Govt approves Rs5 billion for Karachi dock workers’ layoff package

Around 2,545 Karachi Dock Labour Board workers face retrenchment after AD Ports refuses to use their services or bear related liabilities

Monitoring Report

Monitoring Report

June 24, 2026

Govt approves Rs5 billion for Karachi dock workers’ layoff package

The Economic Coordination Committee has approved Rs5 billion as the federal government’s share in a compensation package for laying off around 2,545 dock workers of the Karachi Dock Labour Board.

The decision follows the outsourcing of Karachi Port’s Bulk & General Cargo and Container Terminal to AD Ports, which has refused to utilise the workers’ services or contribute towards any payments.

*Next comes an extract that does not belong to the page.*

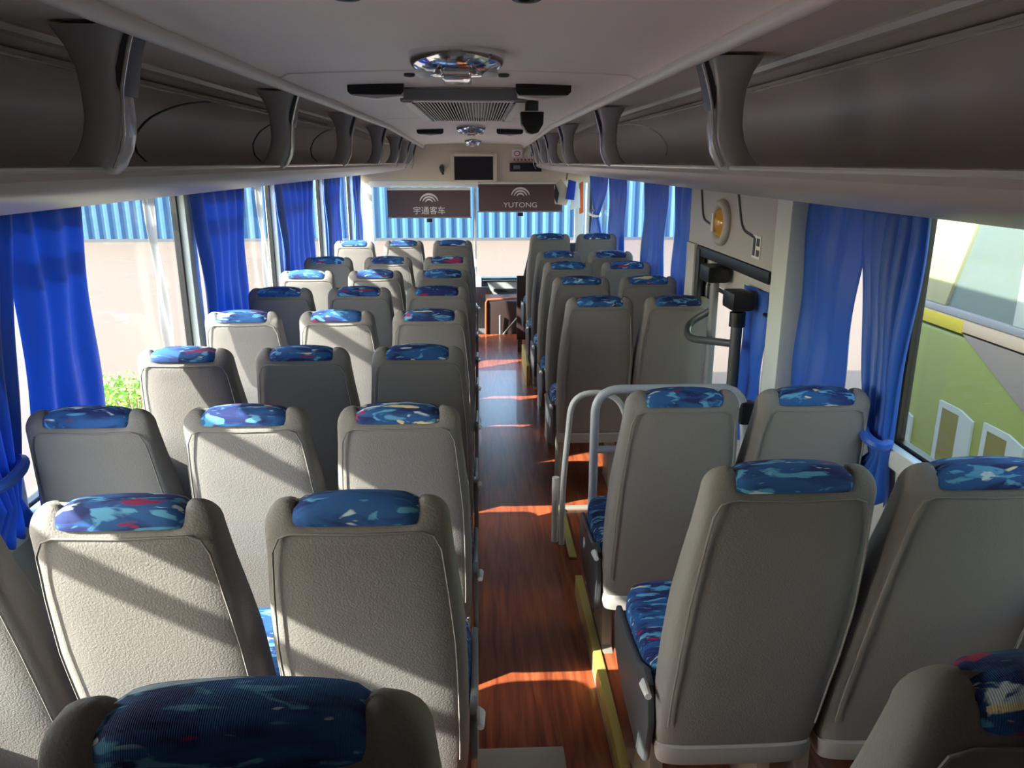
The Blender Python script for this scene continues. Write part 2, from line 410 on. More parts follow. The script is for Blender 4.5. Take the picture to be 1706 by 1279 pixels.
def back_ring(s_, sx=1, sy=1, dz=0):
    zz = ZB + (ZTOP - ZB) * s_
    return srect(lerp_t(BW, s_) * sx, lerp_t(BT, s_) * sy, 4.6, 0, lerp_t(BY, s_), zz + dz)
def seat_back():
    rings = [[(x * .86, .205 + (y - .205) * .5, zz - .004) for x, y, zz in back_ring(0)]]
    for i in range(17): rings.append(back_ring(i / 16))
    for k in range(1, 8):
        q = k / 7 * math.pi / 2
        r = srect(lerp_t(BW, 1) - .042 * (1 - math.cos(q)), lerp_t(BT, 1) * (1 - .93 * (1 - math.cos(q))), 4.6 - 1.2 * k / 7, 0, .031 - .002 * k / 7, ZTOP + .05 * math.sin(q))
        rings.append(r)
    out = []
    for r in rings:
        out.append([(x, y, zz - .024 * notch(x) * min(1, max(0, (zz - 1.03) / .05)) ) for x, y, zz in r])
    return out
def head_pad():
    rings = []
    n = 17
    for i in range(n):
        u = -1 + 2 * i / (n - 1); x = .110 * u
        bulge = .010 * (1 - u * u); sq = (1 - abs(u) ** 10 * .25)
        r = []
        for j in range(24):
            q = 2 * math.pi * j / 24; c_, s_ = math.cos(q), math.sin(q)
            yy = .030 + (.0405) * sq * math.copysign(abs(c_) ** .7, c_)
            zz = 1.083 + (.034 * sq + bulge) * math.copysign(abs(s_) ** .8, s_) if s_ > 0 else 1.083 + .006 * math.copysign(abs(s_) ** .5, s_)
            r.append((x, yy, zz))
        rings.append(r)
    return rings
def cushion():
    rings = []
    prof_ = [(.405, .17, .185), (.41, .182, .2), (.44, .188, .212), (.485, .188, .213), (.505, .182, .206), (.515, .165, .19), (.517, .1, .12)]
    for zz, hx, hy in prof_: rings.append([(x, y, q + (.012 if q > .45 else 0) * max(0, (y - .40) / .2)) for x, y, q in srect(hx, hy, 5, 0, .435, zz)])
    return rings
seat_mesh = {}
def build_seat_parts(root, dz, kind, floor_gap):
    """kind: '' inner seat, 'L' panel on the aisle side of the left block, 'R' of the right block"""
    def part(name, maker, m, smooth=True, bevel=0, parent=root, off=dz):
        key = name + ('' if name not in ('side_panel', 'recline_lever') else kind)
        if key not in seat_mesh:
            o = maker().build(name, m, parent, smooth=smooth, bevel=bevel); seat_mesh[key] = o.data
        else:
            o = bpy.data.objects.new(name, seat_mesh[key]); C.objects.link(o); o.parent = parent
        low = -.12 if floor_gap and name in ('seat_cushion', 'seat_frame', 'side_panel', 'recline_lever') else 0
        o.location.z = (off + low) if parent == root else 0
        return o
    bk = part('backrest', lambda: MB().loft(seat_back()), M['fabric'])
    part('headrest_cover', lambda: MB().loft(head_pad()), M['pattern'], parent=bk)
    def pip():
        pts = []
        for i in range(2, 15):
            s_ = i / 16; pts.append((-lerp_t(BW, s_) * .90, lerp_t(BY, s_) - lerp_t(BT, s_) * .985, ZB + (ZTOP - ZB) * s_))
        top = [(-.136, -.0065, 1.058), (-.116, -.008, 1.066), (0, -.009, 1.063), (.116, -.008, 1.066), (.136, -.0065, 1.058)]
        pts = pts + [(-.149, -.004, 1.03)] + top + [(.149, -.004, 1.03)] + [(-x, y, zz) for x, y, zz in reversed(pts)]
        return MB().tube(pts, .0022, 6)
    part('piping', pip, M['fabric'], parent=bk)
    part('lower_band', lambda: MB().loft([srect(hx, hy, 4.6, 0, .205, zz) for zz, hx, hy in ((.318, .165, .035), (.322, .178, .046), (.345, .183, .052), (.372, .182, .052), (.376, .175, .047))]), M['fabric2'])
    part('seat_cushion', lambda: MB().loft(cushion()), M['pattern'])
    part('seat_frame', lambda: MB().box(-.17, .17, .20, .60, .34, .41), M['plastic_grey'], bevel=.012)
    if kind:
        sx = 1 if kind == 'L' else -1
        def sp():
            pts = [(.20, .30), (.26, .27), (.50, .29), (.60, .34), (.625, .42), (.60, .47), (.45, .475), (.32, .49), (.24, .53), (.19, .52), (.17, .42)]
            return MB().prism(pts, 'x', sx * .189, sx * .206)
        part('side_panel', sp, M['plastic_grey'] if kind == 'L' else M['plastic_dark'], bevel=.006)
        part('recline_lever', lambda: MB().tube([(sx * .204, .23, .50), (sx * .213, .20, .515), (sx * .213, .15, .52)], [.009, .011, .008], 8), M['plastic_white'])
    def leg():
        m_ = MB(); m_.box(-.16, -.12, .26, .54, 0, 1); m_.box(.12, .16, .26, .54, 0, 1); return m_
    for sx in (-1, 1):
        key = 'leg%d' % sx
        if key not in seat_mesh:
            o = MB().prism([(.27, 0), (.53, 0), (.50, .04), (.45, 1.0), (.33, 1.0), (.31, .04)], 'x', sx * .14 - .018, sx * .14 + .018).build('leg', M['alu'], root, bevel=.004); seat_mesh[key] = o.data
        else:
            o = bpy.data.objects.new('leg', seat_mesh[key]); C.objects.link(o); o.parent = root
        o.scale.z = .345 + dz - (.12 if floor_gap else 0)
ordr = ['nearest', 'second nearest', 'third nearest', 'fourth nearest', 'fifth nearest', 'sixth nearest', 'seventh nearest', 'eighth nearest', 'front']
LR = [(.57, -.435, .19), (1.27, -.573, 0), (1.98, -.63, 0), (2.67, -.63, 0), (3.36, -.63, 0), (4.02, -.63, 0), (4.67, -.63, 0), (5.35, -.63, 0), (6.50, -.63, 0)]
COLS = [(-1.036, 'window'), (-.628, 'middle'), (-.222, 'aisle')]
def seat(x, y, top, fl, kind, label, group, low=0):
    t = thing('coach_seat', label, 'seat', (x, y, fl), group)
    build_seat_parts(t, z(top) - 1.118 - fl, kind, low)
    return t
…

The Ministry of Maritime Affairs informed the ECC that the KDLB is governed by the Dock Workers (Regulation of Employment) Act, 1974, which regulates workers involved in loading and unloading ships at ports.

The Karachi Dock Labour Board was set up to ensure regular work and income for dock workers and manage labour relations between workers and the Karachi Port Trust.

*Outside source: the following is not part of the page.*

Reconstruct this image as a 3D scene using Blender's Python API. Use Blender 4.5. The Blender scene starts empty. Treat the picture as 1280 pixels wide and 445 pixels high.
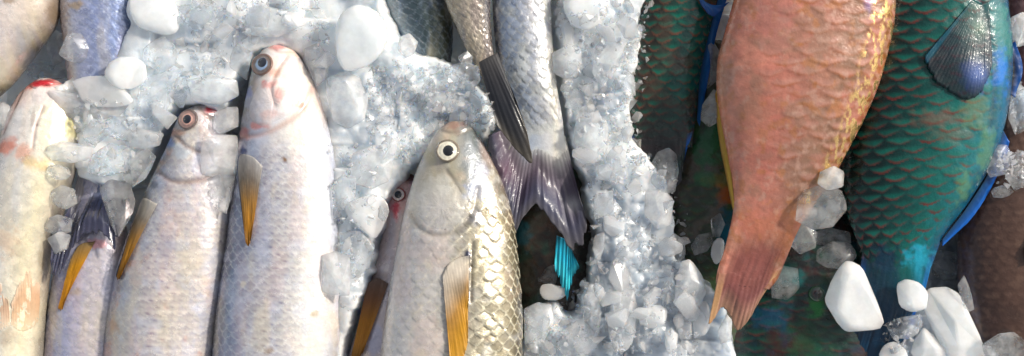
import bpy, bmesh, math, random
import numpy as np
from mathutils import Vector, Matrix, Euler

random.seed(7)
RNG = np.random.default_rng(7)
SC = bpy.context.scene
COL = SC.collection
S = 0.000625            # metres per unit of the working grid (one unit = 0.625 mm)
H = 1600.0              # camera height in the same units

def lin(c):
    c = np.asarray(c, float) / 255.0
    return np.where(c <= 0.04045, c / 12.92, ((c + 0.055) / 1.055) ** 2.4)

def W(x, y, z, zc):
    """grid coordinates -> metres; a thing is placed once, at its own depth zc"""
    k = (H - zc) / H
    return np.stack([(np.asarray(x, float) - 640) * S * k, (222.5 - np.asarray(y, float)) * S * k,
                     np.asarray(z, float) * S * np.ones_like(np.asarray(x, float))], -1)

# ------------------------------------------------------------------ noise
def _hash(i, j, seed):
    n = (i.astype(np.int64) * 374761393 + j.astype(np.int64) * 668265263 + seed * 974711) & 0x7fffffff
    n = ((n ^ (n >> 13)) * 1274126177) & 0x7fffffff
    n = (n ^ (n >> 16)) & 0xffffff
    return n / float(0xffffff)

def vnoise(x, y, seed=0):
    xi = np.floor(x); yi = np.floor(y); fx = x - xi; fy = y - yi
    fx = fx * fx * (3 - 2 * fx); fy = fy * fy * (3 - 2 * fy)
    a = _hash(xi, yi, seed); b = _hash(xi + 1, yi, seed); c = _hash(xi, yi + 1, seed); d = _hash(xi + 1, yi + 1, seed)
    return (a * (1 - fx) + b * fx) * (1 - fy) + (c * (1 - fx) + d * fx) * fy

def fbm(x, y, seed=0, o=4):
    v = 0; a = 0.5; t = 0
    for k in range(o):
        v = v + a * vnoise(x, y, seed + k * 17); t += a
        x = x * 2.03 + 11.3; y = y * 2.03 + 5.7; a *= 0.5
    return v / t

def sstep(a, b, x):
    t = np.clip((x - a) / (b - a), 0, 1)
    return t * t * (3 - 2 * t)

def mixc(c, col, f):
    col = np.asarray(col, float)
    f = np.clip(np.asarray(f, float), 0, 1)[..., None]
    return c * (1 - f) + col * f

def seg_dist(x, y, pts):
    d = np.full(x.shape, 1e9)
    for (x0, y0), (x1, y1) in zip(pts[:-1], pts[1:]):
        dx, dy = x1 - x0, y1 - y0
        t = np.clip(((x - x0) * dx + (y - y0) * dy) / (dx * dx + dy * dy + 1e-9), 0, 1)
        d = np.minimum(d, np.hypot(x - x0 - t * dx, y - y0 - t * dy))
    return d

def spline(pts, n, closed=False):
    P = np.asarray(pts, float)
    if closed: P = np.vstack([P[-1:], P, P[:2]])
    else: P = np.vstack([2 * P[0] - P[1], P, 2 * P[-1] - P[-2]])
    m = len(P) - 3
    seg = np.linalg.norm(P[2:-1] - P[1:-2], axis=1) + 1e-6
    cum = np.concatenate([[0], np.cumsum(seg)])
    q = np.linspace(0, cum[-1], n, endpoint=not closed)
    k = np.clip(np.searchsorted(cum, q, 'right') - 1, 0, m - 1)
    t = ((q - cum[k]) / seg[k])[:, None]
    p0, p1, p2, p3 = P[k], P[k + 1], P[k + 2], P[k + 3]
    def sl(a, b): return np.linalg.norm(b - a, axis=1)[:, None] + 1e-6
    d1, d2, d3 = sl(p0, p1), sl(p1, p2), sl(p2, p3)
    m1 = ((p1 - p0) / d1 * d2 + (p2 - p1) / d2 * d1) / (d1 + d2) * d2
    m2 = ((p2 - p1) / d2 * d3 + (p3 - p2) / d3 * d2) / (d2 + d3) * d2
    t2, t3 = t * t, t * t * t
    return (2 * t3 - 3 * t2 + 1) * p1 + (t3 - 2 * t2 + t) * m1 + (-2 * t3 + 3 * t2) * p2 + (t3 - t2) * m2

def chaikin(pts, it=2, n=96):
    P = np.asarray(pts, float)
    for k in range(it):
        Q = np.roll(P, -1, 0); c = .2 if k == 0 else .25
        P = np.stack([P * (1 - c) + Q * c, P * c + Q * (1 - c)], 1).reshape(-1, 2)
    Q = np.vstack([P, P[:1]]); d = np.concatenate([[0], np.cumsum(np.hypot(*np.diff(Q, axis=0).T))])
    t = np.linspace(0, d[-1], n, endpoint=False)
    return np.stack([np.interp(t, d, Q[:, 0]), np.interp(t, d, Q[:, 1])], 1)

def in_poly(x, y, poly):
    r = np.zeros(x.shape, bool)
    n = len(poly)
    for i in range(n):
        x0, y0 = poly[i]; x1, y1 = poly[(i + 1) % n]
        c = ((y0 > y) != (y1 > y)) & (x < (x1 - x0) * (y - y0) / ((y1 - y0) + 1e-12) + x0)
        r ^= c
    return r

# ------------------------------------------------------------------ mesh linking
def link_mesh(name, verts, faces, mat, parent=None, cols=None, smooth=True, loc=None):
    me = bpy.data.meshes.new(name)
    v = np.asarray(verts, float)
    if parent is not None: v = v - np.array(parent.get('_o', parent.location))
    elif loc is not None: v = v - np.array(loc)
    me.from_pydata(v.tolist(), [], faces if isinstance(faces, list) else faces.tolist())
    if cols is not None:
        a = me.color_attributes.new('Col', 'FLOAT_COLOR', 'POINT')
        c = np.ones((len(v), 4)); c[:, :cols.shape[1]] = cols
        a.data.foreach_set('color', c.astype(np.float32).ravel())
    if smooth: me.polygons.foreach_set('use_smooth', [True] * len(me.polygons))
    me.materials.append(mat)
    me.update()
    o = bpy.data.objects.new(name, me); COL.objects.link(o)
    if parent is not None: o.parent = parent
    elif loc is not None: o.location = loc
    return o

def tag(o, label, cat, group=None):
    o['label'] = label; o['category'] = cat
    if group: o['group'] = group
    return o

def grid_faces(nu, nv, closed_v=False):
    i = np.arange(nu - 1)[:, None]; j = np.arange(nv if closed_v else nv - 1)[None, :]
    j2 = (j + 1) % nv
    f = np.stack([i * nv + j, i * nv + j2, (i + 1) * nv + j2, (i + 1) * nv + j], -1)
    return f.reshape(-1, 4)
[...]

The Prime Minister’s Task Force on Revamping of Pakistan’s Maritime Sector had directed KPT to initiate a legislative proposal to abolish the Act, as most terminal operators no longer required KDLB workers’ services.

The Implementation Committee of the task force, in its meeting on March 11, 2025, noted that KPT’s layoff proposal would cost more than Rs24 billion.

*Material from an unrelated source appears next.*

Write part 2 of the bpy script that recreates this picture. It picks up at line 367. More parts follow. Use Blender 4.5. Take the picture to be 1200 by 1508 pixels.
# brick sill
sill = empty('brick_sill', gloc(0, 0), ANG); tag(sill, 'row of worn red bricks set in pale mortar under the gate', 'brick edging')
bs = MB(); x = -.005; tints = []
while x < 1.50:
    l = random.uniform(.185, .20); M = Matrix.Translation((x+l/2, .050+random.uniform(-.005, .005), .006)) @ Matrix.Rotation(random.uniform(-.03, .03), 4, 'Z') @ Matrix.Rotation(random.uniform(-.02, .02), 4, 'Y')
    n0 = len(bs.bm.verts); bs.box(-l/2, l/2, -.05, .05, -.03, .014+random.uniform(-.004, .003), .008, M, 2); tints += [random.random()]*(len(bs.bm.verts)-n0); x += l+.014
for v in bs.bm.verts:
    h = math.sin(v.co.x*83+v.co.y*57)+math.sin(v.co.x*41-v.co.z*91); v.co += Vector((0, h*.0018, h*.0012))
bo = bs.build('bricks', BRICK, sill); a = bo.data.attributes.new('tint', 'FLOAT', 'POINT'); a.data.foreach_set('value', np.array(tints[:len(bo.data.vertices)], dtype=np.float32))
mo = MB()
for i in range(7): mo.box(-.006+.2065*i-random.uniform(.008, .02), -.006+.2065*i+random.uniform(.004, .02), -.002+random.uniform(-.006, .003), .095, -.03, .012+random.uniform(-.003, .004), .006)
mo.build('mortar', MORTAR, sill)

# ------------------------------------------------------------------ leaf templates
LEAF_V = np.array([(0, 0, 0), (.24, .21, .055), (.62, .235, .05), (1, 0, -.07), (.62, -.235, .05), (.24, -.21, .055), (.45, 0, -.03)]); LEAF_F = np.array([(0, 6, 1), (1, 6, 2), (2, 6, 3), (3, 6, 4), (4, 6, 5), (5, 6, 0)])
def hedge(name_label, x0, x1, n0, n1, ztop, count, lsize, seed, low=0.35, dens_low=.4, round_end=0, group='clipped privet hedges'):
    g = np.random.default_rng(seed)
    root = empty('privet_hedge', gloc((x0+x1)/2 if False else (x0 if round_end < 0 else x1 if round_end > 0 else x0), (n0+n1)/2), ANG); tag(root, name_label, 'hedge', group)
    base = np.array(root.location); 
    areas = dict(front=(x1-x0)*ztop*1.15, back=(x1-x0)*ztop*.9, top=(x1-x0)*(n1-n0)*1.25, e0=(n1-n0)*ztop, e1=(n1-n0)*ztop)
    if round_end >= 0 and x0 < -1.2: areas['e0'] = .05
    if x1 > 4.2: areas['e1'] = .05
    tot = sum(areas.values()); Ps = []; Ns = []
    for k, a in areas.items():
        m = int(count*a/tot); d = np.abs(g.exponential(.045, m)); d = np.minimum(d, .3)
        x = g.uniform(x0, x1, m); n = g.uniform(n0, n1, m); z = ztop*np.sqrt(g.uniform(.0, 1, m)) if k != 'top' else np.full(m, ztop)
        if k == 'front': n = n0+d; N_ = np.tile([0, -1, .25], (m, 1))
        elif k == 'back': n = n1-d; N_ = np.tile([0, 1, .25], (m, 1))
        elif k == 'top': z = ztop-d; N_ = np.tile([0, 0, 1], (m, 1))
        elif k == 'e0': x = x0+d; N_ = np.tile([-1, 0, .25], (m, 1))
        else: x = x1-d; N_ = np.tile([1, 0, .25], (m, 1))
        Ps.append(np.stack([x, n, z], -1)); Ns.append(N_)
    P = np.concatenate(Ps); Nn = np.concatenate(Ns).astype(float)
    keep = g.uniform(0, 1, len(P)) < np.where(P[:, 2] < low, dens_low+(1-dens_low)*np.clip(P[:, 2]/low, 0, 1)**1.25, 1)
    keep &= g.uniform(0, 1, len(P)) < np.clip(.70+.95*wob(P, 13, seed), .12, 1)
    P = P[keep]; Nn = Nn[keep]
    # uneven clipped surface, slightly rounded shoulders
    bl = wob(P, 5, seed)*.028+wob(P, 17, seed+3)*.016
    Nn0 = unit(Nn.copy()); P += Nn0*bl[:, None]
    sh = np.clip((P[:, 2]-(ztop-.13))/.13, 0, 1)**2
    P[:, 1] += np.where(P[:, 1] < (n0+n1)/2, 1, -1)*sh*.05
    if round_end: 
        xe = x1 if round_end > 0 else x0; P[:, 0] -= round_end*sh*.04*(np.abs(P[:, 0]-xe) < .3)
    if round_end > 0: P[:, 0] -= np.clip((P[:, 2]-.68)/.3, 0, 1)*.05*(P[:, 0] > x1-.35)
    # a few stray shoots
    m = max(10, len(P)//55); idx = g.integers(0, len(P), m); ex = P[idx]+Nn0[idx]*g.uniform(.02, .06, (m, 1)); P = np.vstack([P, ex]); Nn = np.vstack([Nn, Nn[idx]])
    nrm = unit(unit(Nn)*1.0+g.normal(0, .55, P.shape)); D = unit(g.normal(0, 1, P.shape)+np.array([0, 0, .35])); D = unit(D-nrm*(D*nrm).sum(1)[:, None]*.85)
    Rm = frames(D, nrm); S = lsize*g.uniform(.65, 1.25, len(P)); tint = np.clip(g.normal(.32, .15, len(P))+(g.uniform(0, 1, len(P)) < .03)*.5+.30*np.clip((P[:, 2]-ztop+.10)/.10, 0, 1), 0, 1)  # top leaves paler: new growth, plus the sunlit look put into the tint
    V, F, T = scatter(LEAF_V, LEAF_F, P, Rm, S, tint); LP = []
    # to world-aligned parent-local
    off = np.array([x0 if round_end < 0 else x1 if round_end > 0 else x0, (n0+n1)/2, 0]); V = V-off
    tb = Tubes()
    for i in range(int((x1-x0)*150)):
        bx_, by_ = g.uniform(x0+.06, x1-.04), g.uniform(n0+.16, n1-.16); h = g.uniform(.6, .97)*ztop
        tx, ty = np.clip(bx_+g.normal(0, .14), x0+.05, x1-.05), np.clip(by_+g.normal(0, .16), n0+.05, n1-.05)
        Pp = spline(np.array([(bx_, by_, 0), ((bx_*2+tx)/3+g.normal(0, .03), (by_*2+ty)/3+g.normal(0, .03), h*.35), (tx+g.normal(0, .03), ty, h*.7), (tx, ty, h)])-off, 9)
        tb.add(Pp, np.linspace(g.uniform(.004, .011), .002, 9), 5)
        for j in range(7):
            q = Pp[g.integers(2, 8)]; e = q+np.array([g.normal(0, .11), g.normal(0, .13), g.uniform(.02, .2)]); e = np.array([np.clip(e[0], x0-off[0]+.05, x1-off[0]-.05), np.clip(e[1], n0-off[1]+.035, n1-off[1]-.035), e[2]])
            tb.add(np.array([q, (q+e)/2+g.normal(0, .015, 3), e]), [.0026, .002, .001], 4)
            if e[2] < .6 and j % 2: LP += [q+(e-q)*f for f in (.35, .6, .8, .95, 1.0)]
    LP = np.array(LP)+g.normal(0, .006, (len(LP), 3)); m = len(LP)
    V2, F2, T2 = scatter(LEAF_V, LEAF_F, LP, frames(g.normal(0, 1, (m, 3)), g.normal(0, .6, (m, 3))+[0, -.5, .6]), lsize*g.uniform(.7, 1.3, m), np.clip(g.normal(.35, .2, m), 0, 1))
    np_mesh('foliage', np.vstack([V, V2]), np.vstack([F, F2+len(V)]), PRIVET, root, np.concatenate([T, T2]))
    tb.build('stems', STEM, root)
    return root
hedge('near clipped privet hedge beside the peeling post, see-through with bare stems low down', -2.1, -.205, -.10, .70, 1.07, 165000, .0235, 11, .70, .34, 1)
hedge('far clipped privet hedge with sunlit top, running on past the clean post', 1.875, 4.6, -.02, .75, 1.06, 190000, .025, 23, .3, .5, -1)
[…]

A committee chaired by the deputy prime minister later reviewed three compensation options ranging from Rs7.582 billion to Rs12.780 billion during meetings held on October 31, November 12 and December 1, 2025.

The committee decided that the Finance Division would provide Rs5 billion, while KPT would arrange the remaining amount from its own resources.

The Finance Division initially declined budgetary support, citing KPT’s liquidity position, but the Ministry of Maritime Affairs sought reconsideration, saying KPT was already financing projects worth more than Rs200 billion.

The ministry also argued that since winding up KDLB was a federal government decision, the Finance Division should contribute to the compensation package.

The ECC has now approved Rs5 billion through a technical supplementary grant in the current fiscal year, while KPT will fund the remaining amount.

The proposed abolition of KDLB is expected to face opposition from dock workers’ unions due to job security concerns.